Harry22 - as promised my reply to your baiting of me about the NFC vs AFC during the Panthers @ 49ers match. I'm very much a "single-tasker" and was concentrated on the game as I said, not shying away.
Anyway.....I'm not "pro-AFC". Eagles fan as well, after all.
Th points I made earlier in the season was a response to the "AFC is pathetic", "AFC is very weak", when at that time in the matches were about 11-3 in favour of the AFC teams.... contributors hadn't seemed to notice - it ended-up 34-30 to the NFC - not much difference there.
I don't see that there is much difference in the average standard of teams, they come from the same pool and play to the same rules (thankfully).

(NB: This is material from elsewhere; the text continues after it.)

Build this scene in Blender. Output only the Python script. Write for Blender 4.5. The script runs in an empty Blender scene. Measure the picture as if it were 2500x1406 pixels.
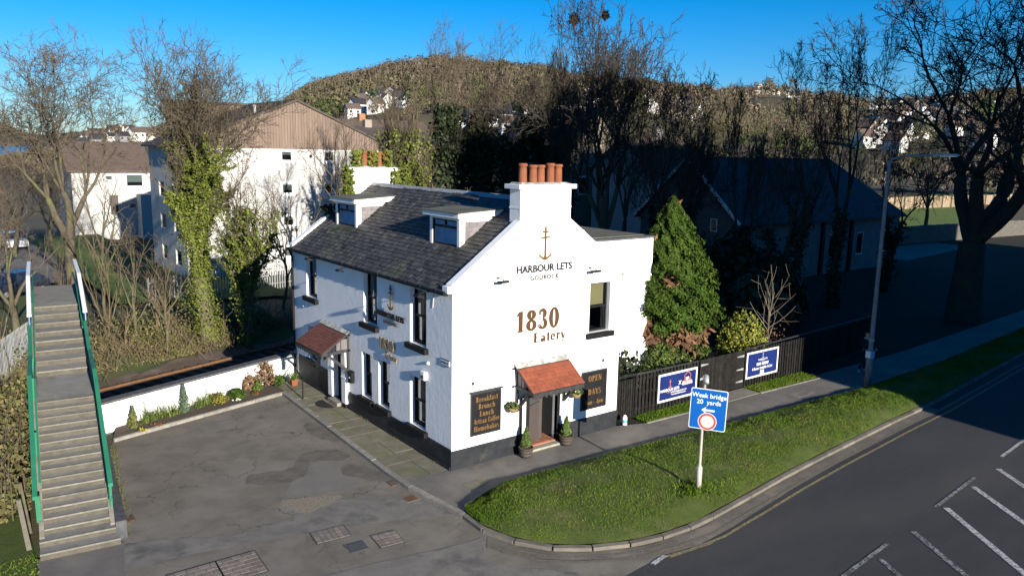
import bpy, math, random
import numpy as np
from mathutils import Vector, Matrix
rnd = random.Random(7)
D = bpy.data
scene = bpy.context.scene
COL = scene.collection
R = math.radians

# ------------------------------------------------------------------ camera, sky, sun, exposure
def camera():
    cd = D.cameras.new('camera'); co = D.objects.new('camera', cd); COL.objects.link(co)
    yaw, pitch, roll, f = R(37.251), R(9.936), R(1.0953), 1908.77
    fw = Vector((math.sin(yaw) * math.cos(pitch), math.cos(yaw) * math.cos(pitch), -math.sin(pitch)))
    r = Vector((math.cos(yaw), -math.sin(yaw), 0)); u = r.cross(fw)
    r2 = math.cos(roll) * r + math.sin(roll) * u; u2 = -math.sin(roll) * r + math.cos(roll) * u
    m = Matrix((r2, u2, -fw)).transposed().to_4x4()
    m.translation = Vector((-11.3348, -17.5701, 8.9045))
    co.matrix_world = m
    cd.sensor_fit = 'HORIZONTAL'; cd.sensor_width = 36; cd.lens = 36 * f / 2500
    cd.clip_start = .1; cd.clip_end = 20000
    scene.camera = co
camera()
SUN = Vector((-.085, -1, .268)).normalized()          # towards the sun
w = D.worlds.new('World'); scene.world = w; w.use_nodes = True
nt = w.node_tree; sky = nt.nodes.new('ShaderNodeTexSky'); sky.sky_type = 'NISHITA'; sky.sun_disc = False
sky.sun_elevation = math.asin(SUN.z); sky.sun_rotation = math.atan2(SUN.x, SUN.y)
sky.air_density = 1.0; sky.dust_density = .0; sky.ozone_density = 6; sky.altitude = 50
bg = nt.nodes['Background']; bg.inputs[1].default_value = .063
hs = nt.nodes.new('ShaderNodeHueSaturation'); hs.inputs['Saturation'].default_value = 1.22
tint = nt.nodes.new('ShaderNodeMix'); tint.data_type = 'RGBA'; tint.blend_type = 'MULTIPLY'; tint.inputs[0].default_value = 1; tint.inputs[7].default_value = (.94, 1.02, 1.12, 1)   # cool, polarised-looking blue of the photograph
nt.links.new(sky.outputs[0], tint.inputs[6]); nt.links.new(tint.outputs[2], hs.inputs['Color']); nt.links.new(hs.outputs[0], bg.inputs[0])
sl = D.lights.new('sun', 'SUN'); sl.energy = 5; sl.angle = R(.5); sl.color = (1, .93, .82)
so = D.objects.new('sun', sl); COL.objects.link(so); so.rotation_euler = SUN.to_track_quat('Z', 'Y').to_euler()
so.location = (0, -30, 30)
vs = scene.view_settings; vs.view_transform = 'Standard'; vs.look = 'None'; vs.gamma = 1; vs.exposure = 1.1
try: vs.use_curve_mapping = False
except Exception: pass
scene.render.engine = 'CYCLES'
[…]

The point is, I'm not arguing in favour of the AFC, in fact when the NFC "big-guns" were being beaten by the likes of the Colts and the Bengals, someone said the AFC was stronger - I came back and defended the NFC. I'm arguing that saying one conference is inherently better than the other is not really valid. Just when you say it, a result or sequence of results could "prove" the opposite.
The other argument that there are more SB contenders from the NFC, therefore NFC is stronger, is meaningless.
......and this year it doesn't look like any other team if they were in the "other conference" would break into the Conference Championship match.
You may as well say the WEST is dominant given the strengths of the NFC West and AFC West - and pretend that is some sort of analysis. It's not, of course. It just means at this particular moment in time (2013) the teams in the NFC West and AFC West are strong - there is nothing inherently strong about them just because they are in a Western Division.
It's all about how teams match-up with each other - nothing to do with their Division or their Conference.
Interestingly, the NFC West and AFC West are due to meet each other in inter-conference matches next year....and the "weak" NFC East and AFC South are due to meet. If these teams were at the same level in 2014, then you probably would see an average of 1-2 less wins for the "West" teams, and 1-2 more for NFC East/AFC South.